Using the data below, gather each line that includes the word "script".

— start of THE RECORDS —

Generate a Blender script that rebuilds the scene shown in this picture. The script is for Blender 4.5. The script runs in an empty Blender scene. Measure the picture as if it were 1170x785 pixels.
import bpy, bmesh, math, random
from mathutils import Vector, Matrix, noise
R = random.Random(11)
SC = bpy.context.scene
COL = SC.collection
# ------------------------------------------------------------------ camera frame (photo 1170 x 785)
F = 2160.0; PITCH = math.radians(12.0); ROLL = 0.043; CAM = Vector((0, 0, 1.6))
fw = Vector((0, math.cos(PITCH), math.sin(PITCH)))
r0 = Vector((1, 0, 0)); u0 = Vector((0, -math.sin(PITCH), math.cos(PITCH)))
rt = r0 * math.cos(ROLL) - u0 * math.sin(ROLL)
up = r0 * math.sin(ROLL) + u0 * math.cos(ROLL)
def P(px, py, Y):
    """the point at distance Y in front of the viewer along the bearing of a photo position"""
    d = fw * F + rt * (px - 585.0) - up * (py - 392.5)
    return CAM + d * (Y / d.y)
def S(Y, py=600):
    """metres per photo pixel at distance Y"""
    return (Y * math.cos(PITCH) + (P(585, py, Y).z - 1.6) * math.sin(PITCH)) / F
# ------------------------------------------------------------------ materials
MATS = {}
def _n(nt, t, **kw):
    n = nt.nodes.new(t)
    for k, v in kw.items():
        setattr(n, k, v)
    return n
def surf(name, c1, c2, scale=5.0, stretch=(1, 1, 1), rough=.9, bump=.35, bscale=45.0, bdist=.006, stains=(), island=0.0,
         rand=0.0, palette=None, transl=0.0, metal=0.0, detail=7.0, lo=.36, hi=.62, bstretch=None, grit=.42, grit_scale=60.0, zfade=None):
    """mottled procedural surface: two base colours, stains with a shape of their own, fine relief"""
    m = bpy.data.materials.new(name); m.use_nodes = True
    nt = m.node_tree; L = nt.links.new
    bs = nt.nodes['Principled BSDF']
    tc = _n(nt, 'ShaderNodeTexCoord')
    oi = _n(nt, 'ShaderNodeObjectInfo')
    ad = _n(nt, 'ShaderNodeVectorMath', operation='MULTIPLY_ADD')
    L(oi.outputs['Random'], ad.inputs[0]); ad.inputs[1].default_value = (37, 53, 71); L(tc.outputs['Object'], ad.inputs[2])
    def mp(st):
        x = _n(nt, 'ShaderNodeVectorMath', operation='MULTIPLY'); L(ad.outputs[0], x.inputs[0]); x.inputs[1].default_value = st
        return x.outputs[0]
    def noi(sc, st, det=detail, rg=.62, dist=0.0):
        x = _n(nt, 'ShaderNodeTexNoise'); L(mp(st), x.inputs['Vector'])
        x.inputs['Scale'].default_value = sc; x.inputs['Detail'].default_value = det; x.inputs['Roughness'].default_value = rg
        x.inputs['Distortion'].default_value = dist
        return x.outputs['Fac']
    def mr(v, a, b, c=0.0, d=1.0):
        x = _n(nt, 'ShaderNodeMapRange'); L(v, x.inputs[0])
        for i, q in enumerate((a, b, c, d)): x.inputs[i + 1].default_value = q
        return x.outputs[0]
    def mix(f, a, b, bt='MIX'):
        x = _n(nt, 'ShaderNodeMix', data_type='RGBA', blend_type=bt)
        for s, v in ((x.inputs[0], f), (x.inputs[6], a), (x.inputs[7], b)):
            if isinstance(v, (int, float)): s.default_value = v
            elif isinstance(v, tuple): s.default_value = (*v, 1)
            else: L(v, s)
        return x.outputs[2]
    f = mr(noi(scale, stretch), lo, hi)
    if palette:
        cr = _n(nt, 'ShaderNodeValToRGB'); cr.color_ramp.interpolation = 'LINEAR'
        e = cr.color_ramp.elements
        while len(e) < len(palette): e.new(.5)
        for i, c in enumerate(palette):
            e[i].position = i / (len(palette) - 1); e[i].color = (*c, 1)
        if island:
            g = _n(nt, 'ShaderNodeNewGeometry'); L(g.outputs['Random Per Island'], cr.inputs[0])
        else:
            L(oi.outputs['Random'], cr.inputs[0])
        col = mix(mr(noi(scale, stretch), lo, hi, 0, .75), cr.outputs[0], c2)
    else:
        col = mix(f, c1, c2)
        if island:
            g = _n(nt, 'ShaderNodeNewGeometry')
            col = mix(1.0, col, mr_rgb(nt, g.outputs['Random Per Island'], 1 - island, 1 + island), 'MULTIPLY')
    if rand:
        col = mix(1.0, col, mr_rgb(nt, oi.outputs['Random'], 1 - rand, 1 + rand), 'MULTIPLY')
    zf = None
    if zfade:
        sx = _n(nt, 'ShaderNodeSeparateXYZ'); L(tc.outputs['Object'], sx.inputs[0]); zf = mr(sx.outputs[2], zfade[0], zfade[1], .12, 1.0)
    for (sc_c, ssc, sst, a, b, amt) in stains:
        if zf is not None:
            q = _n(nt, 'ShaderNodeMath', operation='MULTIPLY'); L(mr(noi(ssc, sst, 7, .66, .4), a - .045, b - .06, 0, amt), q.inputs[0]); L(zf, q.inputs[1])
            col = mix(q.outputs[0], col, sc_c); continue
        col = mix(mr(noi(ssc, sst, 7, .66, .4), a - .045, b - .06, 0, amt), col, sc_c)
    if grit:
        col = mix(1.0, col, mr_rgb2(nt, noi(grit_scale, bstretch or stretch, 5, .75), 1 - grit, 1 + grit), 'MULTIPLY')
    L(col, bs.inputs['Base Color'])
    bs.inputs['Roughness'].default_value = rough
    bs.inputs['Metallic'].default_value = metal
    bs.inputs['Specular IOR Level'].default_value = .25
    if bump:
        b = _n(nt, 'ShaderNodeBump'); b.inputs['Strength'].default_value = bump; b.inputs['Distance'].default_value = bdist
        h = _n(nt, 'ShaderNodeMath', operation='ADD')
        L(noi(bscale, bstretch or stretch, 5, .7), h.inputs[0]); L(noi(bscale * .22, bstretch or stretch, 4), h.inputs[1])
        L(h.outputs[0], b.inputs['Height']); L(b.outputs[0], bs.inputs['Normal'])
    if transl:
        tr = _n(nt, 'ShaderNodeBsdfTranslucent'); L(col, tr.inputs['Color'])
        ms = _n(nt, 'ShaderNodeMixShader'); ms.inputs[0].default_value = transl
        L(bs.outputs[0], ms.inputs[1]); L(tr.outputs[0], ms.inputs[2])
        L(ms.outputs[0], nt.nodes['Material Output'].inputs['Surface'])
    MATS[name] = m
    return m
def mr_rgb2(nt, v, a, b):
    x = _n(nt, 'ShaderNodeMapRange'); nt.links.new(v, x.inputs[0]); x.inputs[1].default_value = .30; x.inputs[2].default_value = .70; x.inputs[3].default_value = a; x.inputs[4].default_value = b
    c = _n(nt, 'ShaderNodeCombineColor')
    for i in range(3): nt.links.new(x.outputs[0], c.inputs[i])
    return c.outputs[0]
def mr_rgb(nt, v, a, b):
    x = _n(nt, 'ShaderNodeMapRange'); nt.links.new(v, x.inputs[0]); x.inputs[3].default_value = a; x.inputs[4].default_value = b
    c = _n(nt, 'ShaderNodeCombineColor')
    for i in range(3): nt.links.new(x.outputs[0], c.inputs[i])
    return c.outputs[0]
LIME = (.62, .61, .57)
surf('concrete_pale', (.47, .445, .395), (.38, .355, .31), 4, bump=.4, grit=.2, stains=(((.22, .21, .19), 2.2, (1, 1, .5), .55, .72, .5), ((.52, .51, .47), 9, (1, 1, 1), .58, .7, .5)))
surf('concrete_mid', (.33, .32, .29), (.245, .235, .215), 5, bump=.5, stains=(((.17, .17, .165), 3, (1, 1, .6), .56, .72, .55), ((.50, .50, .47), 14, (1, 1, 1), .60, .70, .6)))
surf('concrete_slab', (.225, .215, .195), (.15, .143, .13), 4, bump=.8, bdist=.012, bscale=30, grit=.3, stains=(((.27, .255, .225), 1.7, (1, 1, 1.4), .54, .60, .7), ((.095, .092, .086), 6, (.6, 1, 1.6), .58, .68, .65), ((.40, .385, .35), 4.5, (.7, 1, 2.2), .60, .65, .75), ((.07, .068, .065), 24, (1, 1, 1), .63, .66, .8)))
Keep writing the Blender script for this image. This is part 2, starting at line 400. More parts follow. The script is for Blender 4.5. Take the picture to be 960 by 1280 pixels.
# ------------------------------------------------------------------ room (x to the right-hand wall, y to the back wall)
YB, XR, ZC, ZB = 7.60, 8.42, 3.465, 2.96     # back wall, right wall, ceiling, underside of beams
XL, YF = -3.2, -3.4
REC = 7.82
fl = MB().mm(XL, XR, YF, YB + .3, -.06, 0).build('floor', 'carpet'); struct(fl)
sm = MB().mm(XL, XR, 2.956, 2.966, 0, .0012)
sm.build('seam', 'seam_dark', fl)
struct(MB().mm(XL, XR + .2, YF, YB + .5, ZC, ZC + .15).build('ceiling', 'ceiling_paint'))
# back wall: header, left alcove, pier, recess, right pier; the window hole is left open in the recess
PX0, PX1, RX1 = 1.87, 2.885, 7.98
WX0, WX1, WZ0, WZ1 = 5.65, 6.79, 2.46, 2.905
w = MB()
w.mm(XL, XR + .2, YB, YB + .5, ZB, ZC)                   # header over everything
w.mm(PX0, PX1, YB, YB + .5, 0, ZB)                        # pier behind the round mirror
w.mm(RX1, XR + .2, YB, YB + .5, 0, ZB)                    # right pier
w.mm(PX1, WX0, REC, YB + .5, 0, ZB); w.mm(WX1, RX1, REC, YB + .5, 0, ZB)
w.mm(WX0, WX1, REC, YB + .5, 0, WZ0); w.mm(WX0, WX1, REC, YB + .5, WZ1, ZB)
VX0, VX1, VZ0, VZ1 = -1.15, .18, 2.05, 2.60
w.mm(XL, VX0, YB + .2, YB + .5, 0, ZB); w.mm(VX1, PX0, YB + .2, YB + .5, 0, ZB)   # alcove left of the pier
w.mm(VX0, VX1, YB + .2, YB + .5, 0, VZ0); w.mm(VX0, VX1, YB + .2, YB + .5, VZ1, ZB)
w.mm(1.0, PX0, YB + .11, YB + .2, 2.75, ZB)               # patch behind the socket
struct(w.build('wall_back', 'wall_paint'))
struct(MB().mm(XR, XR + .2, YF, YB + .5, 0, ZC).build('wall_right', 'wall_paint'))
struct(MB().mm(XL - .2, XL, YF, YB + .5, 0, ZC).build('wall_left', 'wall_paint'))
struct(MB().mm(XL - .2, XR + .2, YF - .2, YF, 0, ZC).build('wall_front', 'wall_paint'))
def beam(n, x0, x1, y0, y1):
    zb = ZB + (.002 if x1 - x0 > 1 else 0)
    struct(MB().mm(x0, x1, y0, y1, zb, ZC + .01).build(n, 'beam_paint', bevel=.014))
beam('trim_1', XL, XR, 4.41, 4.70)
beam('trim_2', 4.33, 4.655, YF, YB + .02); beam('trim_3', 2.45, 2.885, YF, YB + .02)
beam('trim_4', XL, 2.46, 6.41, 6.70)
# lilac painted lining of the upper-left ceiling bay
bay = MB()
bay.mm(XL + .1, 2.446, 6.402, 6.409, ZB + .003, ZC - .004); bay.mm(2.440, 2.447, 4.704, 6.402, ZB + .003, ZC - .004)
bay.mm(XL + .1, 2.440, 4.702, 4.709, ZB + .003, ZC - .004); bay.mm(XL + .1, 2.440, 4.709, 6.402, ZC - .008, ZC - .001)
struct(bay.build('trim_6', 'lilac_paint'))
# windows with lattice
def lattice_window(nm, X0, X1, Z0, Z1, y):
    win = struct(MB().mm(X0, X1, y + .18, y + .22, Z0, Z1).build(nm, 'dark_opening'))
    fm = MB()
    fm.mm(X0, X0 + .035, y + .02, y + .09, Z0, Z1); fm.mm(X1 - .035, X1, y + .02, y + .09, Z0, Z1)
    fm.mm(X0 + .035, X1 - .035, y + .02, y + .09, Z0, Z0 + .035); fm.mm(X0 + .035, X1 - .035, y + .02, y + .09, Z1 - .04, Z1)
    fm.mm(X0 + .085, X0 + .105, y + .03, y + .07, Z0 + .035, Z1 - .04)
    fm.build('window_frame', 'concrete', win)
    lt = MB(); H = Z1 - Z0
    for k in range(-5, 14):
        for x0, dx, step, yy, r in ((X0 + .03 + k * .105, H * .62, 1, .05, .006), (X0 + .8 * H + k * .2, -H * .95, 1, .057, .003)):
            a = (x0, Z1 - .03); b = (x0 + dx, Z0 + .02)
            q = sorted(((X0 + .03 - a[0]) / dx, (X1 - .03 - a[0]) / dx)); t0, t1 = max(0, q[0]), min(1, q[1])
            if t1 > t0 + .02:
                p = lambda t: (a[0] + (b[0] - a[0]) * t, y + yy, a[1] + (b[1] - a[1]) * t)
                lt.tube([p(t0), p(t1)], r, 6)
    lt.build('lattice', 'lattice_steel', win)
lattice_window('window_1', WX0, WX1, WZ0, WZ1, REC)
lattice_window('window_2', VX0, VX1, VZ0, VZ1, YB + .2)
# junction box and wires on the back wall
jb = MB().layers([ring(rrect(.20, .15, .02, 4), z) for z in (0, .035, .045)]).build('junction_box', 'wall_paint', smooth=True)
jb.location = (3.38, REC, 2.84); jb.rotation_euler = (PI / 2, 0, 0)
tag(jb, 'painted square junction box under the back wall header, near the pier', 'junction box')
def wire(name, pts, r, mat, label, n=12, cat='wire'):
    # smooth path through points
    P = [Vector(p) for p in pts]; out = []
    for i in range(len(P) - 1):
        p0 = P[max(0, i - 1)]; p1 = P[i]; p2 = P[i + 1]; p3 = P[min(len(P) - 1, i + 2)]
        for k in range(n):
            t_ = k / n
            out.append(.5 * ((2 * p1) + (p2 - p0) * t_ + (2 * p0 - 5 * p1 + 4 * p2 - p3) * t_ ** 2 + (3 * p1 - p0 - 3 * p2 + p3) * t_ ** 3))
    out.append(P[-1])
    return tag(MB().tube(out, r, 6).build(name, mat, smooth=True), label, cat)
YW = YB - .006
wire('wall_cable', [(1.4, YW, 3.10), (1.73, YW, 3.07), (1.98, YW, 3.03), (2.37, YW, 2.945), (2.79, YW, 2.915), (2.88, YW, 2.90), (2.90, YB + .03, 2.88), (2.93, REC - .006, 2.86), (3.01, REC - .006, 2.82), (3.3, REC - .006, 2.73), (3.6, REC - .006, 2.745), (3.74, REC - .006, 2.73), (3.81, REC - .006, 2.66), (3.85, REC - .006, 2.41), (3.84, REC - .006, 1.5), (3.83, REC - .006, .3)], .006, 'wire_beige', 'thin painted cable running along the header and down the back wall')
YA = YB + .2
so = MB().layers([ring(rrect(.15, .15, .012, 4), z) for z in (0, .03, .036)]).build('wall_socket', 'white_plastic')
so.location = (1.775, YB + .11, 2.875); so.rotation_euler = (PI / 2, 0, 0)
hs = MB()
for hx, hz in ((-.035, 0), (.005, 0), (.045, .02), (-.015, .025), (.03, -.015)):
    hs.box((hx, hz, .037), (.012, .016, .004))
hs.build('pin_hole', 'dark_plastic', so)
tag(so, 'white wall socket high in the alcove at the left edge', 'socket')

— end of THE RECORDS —

## RESPONSE FOR THIS EXERCISE
Generate a Blender script that rebuilds the scene shown in this picture. The script is for Blender 4.5. The script runs in an empty Blender scene. Measure the picture as if it were 1170x785 pixels.
Keep writing the Blender script for this image. This is part 2, starting at line 400. More parts follow. The script is for Blender 4.5. Take the picture to be 960 by 1280 pixels.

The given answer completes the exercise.